Climate change and other environmental concerns could play a bigger role in how the federal government makes food recommendations.

Filmmaker Kip Andersen and musician John Joseph attend a Q&A at the "Cowspiracy: The Sustainability Secret" New York premiere, Aug. 21, 2014 in New York City. (Rob Kim/Getty Images)

That's a warning from Jayson Lusk, an agricultural economist at Oklahoma State University and author of “The Food Police: A Well-Fed Manifesto about the Politics of Your Plate,” after a new Obama administration appointment of a self-described "environmental nutritionist."

Lusk said combining healthy eating with climate concerns is part of a "progressive ideology that 'we know better than you,' and a willingness to use the federal government to push utopian ideas."

“It's marrying two ideas of not only is this better for the environment to eat only certain foods, but it's better for your health," Lusk told TheBlaze.

In July, Angela Tagtow became the executive director of the U.S. Department of Agriculture's Center for Nutrition Policy and Promotion, which oversees the Dietary Guidelines Advisory Committee. The committee formulates the government's recommendations of which foods and how much people should eat, and affects how the military and public schoolchildren are fed and how federal food assistance programs operate.

Tagtow founded Environmental Nutrition Solutions, a nonprofit that aims to make food “ecologically sound,” the Washington Free Beacon reported. She has advocated for government programs to subsidize the purchase of locally grown fruits and vegetables, called for eating less meat, and wants to see schools and workplaces establish “fast-food free zones,” according to the Free Beacon.

Tagtow also wrote the “Good Food Checklist for Eaters” at the University of Minnesota that made several recommendations, and explains the connection between nutrition and the environment.

“Our food choices directly influence our family’s health and profoundly influence the health of the planet,” she wrote. “It starts with soil, the earth’s life-support system. Science proves that healthy soil grows healthy food.”

The Center for Nutrition Policy and Promotion did not respond to repeated interview requests from TheBlaze.

Politico previously reported that the food industry was "buzzing” over the Tagtow appointment, which “ramped up speculation that the administration will keep sustainability and environmental considerations as part of the ongoing effort to update federal nutrition guidelines.”
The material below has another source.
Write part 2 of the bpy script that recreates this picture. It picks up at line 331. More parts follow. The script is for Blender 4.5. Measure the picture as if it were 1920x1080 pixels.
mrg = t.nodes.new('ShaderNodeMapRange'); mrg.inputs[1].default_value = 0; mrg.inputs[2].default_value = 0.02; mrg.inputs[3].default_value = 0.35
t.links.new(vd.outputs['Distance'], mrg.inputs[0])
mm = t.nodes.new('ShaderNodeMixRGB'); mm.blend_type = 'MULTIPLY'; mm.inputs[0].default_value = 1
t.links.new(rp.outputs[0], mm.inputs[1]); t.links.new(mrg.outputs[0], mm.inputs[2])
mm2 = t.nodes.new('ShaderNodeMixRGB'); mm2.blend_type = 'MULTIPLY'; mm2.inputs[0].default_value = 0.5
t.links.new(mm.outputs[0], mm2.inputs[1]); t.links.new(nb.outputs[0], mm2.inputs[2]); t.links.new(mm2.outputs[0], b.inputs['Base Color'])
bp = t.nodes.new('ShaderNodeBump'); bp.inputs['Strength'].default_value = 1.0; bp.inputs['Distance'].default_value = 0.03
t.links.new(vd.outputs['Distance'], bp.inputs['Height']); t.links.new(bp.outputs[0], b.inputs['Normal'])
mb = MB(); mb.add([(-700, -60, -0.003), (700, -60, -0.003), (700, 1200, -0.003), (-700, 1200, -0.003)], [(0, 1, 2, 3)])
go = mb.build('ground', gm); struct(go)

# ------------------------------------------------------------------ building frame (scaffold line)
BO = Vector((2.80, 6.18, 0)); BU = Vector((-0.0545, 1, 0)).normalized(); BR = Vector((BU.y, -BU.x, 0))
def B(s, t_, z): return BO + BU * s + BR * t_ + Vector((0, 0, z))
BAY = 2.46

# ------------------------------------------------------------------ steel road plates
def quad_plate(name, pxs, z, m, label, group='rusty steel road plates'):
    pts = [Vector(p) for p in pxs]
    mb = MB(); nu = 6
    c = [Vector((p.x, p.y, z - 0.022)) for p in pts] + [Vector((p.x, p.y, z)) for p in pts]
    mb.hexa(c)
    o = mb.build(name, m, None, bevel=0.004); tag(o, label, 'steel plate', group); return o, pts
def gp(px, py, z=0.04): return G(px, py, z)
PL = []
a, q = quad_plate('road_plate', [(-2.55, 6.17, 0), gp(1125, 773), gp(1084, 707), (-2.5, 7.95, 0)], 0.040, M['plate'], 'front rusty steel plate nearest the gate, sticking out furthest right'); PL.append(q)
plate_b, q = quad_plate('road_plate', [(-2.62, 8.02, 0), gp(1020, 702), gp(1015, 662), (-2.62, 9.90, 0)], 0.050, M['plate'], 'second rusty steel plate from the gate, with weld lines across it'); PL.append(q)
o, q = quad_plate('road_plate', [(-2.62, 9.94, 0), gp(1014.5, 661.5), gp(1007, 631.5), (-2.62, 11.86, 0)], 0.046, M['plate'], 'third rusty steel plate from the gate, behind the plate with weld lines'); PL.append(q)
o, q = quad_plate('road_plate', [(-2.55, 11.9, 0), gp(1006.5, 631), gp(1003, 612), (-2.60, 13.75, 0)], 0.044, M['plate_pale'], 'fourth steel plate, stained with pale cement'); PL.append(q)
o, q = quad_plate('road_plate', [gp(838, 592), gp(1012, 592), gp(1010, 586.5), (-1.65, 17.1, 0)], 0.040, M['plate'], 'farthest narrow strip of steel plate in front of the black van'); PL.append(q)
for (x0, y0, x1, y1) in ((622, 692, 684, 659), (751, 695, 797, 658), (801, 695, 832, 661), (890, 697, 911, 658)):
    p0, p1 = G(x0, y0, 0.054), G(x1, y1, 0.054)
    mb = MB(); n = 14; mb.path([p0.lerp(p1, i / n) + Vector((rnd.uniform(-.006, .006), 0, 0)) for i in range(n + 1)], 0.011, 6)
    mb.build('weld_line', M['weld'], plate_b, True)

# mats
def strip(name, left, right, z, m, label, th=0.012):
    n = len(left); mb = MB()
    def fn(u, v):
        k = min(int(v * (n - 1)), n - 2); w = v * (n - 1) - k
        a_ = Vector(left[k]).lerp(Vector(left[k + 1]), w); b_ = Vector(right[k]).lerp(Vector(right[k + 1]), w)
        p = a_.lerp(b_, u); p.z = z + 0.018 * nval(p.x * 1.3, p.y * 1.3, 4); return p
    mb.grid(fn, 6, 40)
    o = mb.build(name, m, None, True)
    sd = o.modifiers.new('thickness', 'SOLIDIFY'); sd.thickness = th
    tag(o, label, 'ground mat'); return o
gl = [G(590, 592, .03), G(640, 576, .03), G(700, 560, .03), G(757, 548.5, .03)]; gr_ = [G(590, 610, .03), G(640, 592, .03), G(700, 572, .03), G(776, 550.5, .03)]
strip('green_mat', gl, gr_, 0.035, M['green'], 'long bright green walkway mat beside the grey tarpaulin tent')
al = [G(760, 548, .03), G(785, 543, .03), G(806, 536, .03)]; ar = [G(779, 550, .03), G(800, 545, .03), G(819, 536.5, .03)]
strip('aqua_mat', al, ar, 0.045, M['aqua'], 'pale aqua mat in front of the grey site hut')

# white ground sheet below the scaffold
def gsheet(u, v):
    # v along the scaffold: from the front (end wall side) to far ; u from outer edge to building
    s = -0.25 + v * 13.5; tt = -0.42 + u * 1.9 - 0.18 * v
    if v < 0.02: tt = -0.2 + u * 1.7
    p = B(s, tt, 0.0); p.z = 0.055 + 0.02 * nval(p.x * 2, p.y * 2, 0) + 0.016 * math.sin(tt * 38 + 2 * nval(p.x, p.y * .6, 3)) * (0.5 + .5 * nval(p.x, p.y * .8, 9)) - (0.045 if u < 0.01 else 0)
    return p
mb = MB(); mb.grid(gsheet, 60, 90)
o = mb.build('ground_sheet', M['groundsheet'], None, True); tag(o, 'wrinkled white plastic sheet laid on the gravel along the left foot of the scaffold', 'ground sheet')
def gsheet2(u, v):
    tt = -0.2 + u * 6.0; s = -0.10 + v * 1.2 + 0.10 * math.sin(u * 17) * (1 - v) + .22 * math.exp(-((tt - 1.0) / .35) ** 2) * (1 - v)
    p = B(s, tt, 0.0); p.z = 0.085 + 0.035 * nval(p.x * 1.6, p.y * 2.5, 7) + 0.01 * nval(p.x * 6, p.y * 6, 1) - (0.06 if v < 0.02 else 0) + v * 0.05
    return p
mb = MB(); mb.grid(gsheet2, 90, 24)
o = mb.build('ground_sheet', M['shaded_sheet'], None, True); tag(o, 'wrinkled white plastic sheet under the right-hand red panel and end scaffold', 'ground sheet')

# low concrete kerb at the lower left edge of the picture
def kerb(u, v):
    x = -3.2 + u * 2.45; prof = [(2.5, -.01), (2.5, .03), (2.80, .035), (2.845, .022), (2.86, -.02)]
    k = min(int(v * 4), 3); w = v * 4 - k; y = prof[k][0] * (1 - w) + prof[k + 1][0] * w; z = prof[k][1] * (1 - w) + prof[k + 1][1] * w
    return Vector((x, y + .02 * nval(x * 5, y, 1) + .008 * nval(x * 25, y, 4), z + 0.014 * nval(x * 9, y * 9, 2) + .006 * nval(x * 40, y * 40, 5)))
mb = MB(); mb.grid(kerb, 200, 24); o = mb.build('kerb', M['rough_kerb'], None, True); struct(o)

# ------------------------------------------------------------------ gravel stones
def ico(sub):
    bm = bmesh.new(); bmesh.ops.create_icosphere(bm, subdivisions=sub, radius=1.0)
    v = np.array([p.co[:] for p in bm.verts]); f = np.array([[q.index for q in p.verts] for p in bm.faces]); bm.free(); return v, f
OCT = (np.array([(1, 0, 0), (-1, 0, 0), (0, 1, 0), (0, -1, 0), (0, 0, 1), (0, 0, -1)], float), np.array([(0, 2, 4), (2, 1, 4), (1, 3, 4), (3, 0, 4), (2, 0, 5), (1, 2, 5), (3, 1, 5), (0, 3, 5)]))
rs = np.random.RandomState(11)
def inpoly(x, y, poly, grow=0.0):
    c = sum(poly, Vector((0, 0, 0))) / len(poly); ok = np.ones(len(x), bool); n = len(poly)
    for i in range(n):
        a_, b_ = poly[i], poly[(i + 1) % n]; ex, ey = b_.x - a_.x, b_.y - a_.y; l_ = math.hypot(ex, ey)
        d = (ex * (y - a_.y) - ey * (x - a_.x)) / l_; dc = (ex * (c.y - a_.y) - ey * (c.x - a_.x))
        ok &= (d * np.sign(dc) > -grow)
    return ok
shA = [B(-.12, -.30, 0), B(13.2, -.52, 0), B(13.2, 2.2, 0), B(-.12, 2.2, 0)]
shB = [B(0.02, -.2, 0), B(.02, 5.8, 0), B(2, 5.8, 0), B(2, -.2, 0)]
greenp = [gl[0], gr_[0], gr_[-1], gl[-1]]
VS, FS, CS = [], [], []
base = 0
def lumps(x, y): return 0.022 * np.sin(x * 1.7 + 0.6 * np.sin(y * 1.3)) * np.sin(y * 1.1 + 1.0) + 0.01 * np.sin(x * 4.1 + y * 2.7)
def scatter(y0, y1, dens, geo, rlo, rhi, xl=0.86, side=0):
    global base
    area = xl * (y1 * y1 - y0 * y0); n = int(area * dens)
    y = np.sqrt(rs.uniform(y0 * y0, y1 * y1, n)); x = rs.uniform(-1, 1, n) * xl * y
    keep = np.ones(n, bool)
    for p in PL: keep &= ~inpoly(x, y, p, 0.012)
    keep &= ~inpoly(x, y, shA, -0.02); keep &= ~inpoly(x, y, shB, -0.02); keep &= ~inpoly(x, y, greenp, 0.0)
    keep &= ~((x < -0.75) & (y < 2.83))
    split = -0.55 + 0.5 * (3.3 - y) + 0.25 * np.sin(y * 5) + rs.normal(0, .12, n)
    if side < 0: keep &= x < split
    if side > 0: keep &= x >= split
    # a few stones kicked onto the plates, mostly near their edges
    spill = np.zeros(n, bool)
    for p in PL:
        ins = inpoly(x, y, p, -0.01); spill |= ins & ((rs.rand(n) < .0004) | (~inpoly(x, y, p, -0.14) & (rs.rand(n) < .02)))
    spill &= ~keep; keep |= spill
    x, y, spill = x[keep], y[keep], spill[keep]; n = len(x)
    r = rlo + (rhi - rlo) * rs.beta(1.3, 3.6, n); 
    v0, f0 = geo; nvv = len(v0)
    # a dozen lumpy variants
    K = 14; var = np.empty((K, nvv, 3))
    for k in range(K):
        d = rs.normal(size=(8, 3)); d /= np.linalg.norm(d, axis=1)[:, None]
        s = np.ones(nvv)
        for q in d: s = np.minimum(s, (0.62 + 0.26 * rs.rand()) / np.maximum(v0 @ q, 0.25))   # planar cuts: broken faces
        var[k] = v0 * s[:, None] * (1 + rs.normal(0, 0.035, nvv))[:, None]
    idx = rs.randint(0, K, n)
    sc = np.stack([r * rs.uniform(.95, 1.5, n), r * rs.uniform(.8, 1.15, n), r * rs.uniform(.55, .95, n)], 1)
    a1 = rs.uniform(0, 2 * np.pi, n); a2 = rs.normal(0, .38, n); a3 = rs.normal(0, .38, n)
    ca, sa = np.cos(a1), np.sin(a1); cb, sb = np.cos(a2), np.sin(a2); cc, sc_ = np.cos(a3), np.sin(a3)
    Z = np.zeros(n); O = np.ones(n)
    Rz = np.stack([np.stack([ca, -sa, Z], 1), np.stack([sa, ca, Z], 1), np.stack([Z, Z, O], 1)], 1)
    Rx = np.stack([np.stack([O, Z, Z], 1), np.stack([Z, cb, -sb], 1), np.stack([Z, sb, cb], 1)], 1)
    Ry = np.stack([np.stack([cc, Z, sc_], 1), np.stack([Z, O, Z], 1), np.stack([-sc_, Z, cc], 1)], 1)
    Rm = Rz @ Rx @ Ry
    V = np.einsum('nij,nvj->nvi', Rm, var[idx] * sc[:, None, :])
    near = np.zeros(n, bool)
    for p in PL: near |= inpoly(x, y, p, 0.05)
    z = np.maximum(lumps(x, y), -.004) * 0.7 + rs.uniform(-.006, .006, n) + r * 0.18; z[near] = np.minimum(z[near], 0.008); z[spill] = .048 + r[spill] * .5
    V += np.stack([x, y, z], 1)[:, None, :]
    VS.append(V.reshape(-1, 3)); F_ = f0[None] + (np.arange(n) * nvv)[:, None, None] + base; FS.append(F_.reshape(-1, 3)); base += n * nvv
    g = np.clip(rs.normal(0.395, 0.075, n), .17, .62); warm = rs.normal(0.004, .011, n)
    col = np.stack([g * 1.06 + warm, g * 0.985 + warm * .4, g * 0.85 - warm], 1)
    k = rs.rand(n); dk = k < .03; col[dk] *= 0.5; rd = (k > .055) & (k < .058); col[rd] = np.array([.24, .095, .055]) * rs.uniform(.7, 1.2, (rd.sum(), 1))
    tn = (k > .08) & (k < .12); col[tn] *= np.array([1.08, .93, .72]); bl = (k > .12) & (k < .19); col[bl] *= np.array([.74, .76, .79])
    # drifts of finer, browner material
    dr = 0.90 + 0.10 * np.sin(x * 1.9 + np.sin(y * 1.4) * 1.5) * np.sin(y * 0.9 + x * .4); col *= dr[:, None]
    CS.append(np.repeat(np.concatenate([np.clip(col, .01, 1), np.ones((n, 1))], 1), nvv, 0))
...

But as a matter of policy, environmental nutrition makes no scientific sense, Lusk said.

“It's one thing for the government to make nutritional guidelines,” Lusk said.
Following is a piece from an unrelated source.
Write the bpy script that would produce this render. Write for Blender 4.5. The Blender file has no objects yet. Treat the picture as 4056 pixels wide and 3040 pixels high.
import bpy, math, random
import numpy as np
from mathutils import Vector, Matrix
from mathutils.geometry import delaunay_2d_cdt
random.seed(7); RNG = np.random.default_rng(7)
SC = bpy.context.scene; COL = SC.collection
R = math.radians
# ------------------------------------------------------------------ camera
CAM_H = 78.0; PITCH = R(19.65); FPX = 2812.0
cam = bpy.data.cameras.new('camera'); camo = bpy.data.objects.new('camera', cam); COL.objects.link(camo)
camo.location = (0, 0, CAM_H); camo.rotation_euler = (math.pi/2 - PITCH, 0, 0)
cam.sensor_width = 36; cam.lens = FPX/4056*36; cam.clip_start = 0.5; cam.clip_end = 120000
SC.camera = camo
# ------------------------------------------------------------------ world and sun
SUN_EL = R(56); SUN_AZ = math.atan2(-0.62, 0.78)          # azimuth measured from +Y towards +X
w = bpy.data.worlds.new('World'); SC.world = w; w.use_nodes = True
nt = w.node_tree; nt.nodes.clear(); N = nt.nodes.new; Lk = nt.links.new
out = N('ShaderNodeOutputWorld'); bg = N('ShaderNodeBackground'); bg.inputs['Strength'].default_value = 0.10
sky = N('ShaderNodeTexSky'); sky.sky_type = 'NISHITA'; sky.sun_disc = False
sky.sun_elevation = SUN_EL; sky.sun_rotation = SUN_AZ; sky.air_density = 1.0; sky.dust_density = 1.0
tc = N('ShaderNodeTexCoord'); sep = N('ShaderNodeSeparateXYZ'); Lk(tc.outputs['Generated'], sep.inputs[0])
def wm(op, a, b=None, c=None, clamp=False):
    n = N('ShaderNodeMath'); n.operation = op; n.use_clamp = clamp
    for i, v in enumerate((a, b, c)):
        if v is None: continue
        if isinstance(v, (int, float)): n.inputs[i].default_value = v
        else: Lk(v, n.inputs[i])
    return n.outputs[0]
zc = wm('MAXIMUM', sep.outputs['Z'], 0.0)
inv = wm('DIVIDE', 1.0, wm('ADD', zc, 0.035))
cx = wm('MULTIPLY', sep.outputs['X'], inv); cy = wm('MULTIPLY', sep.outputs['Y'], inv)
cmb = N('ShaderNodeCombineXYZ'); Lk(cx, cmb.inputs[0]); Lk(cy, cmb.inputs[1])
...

Lusk pointed to the new documentary film, “Cowspiracy: The Sustainability Secret,” which asserts that the beef industry is the single biggest threat to the planet, and accuses the government, business and even environmental groups of covering up the danger.
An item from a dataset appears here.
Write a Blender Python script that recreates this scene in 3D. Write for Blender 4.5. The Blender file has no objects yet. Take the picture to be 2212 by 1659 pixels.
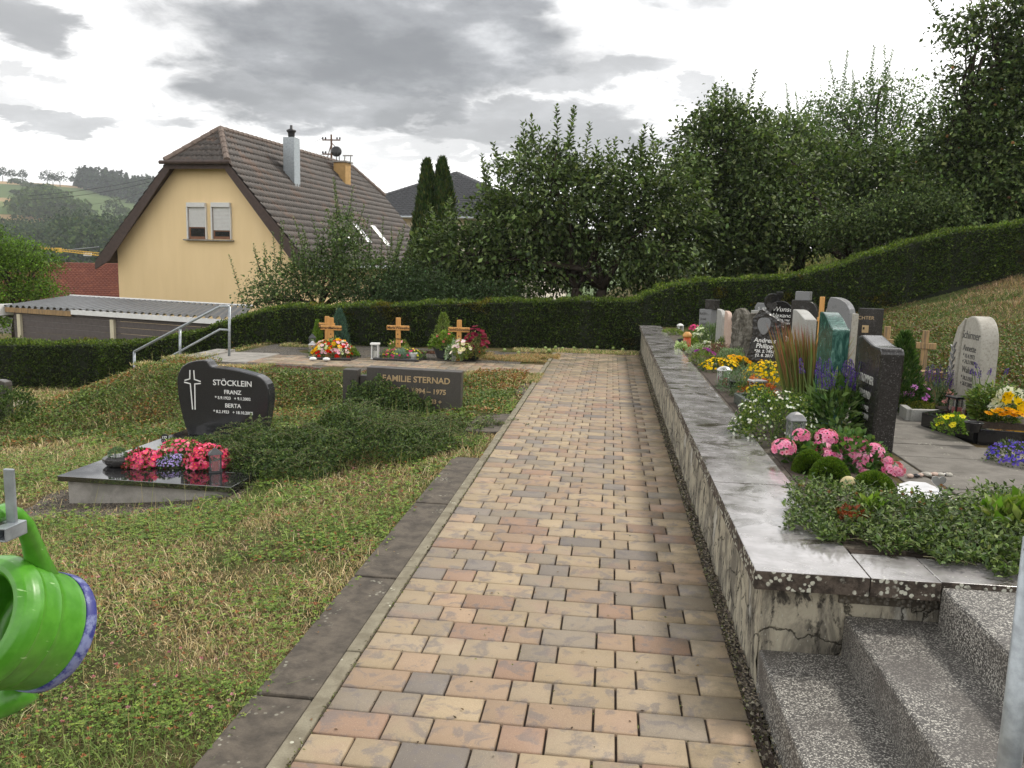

“It's not totally ludicrous for the government to evaluate the environmental impacts of what you eat," Lusk said. "But to combine these two goes beyond science. Here it's asking you to weigh the value of the environment versus nutrition and what price you place on each. It's not science, it's values judgment.”

Even the Environmental Protection Agency finds that agriculture in the United States makes up just 8 percent of greenhouse gas emissions, Lusk said, while on the other hand, green food policies may have economic consequences such as reduced incomes for cattle ranchers and rural communities.

At the July 17 hearing of the Dietary Guideline Advisory Committee, Independent Women's Forum senior fellow Julie Gunlock warned about the impact this could have on consumers.

“The DGAC’s shift from diet and nutrition to environmental issues will increase food costs for all Americans at a time when consumers are already struggling with higher prices at the grocery store,” Gunlock said. “Muddying these important recommendations with issues like climate change, sustainability, animal rights, immigration, pest control [and] other non-nutrition issues will only lead to the recommendations being ignored by the American public.”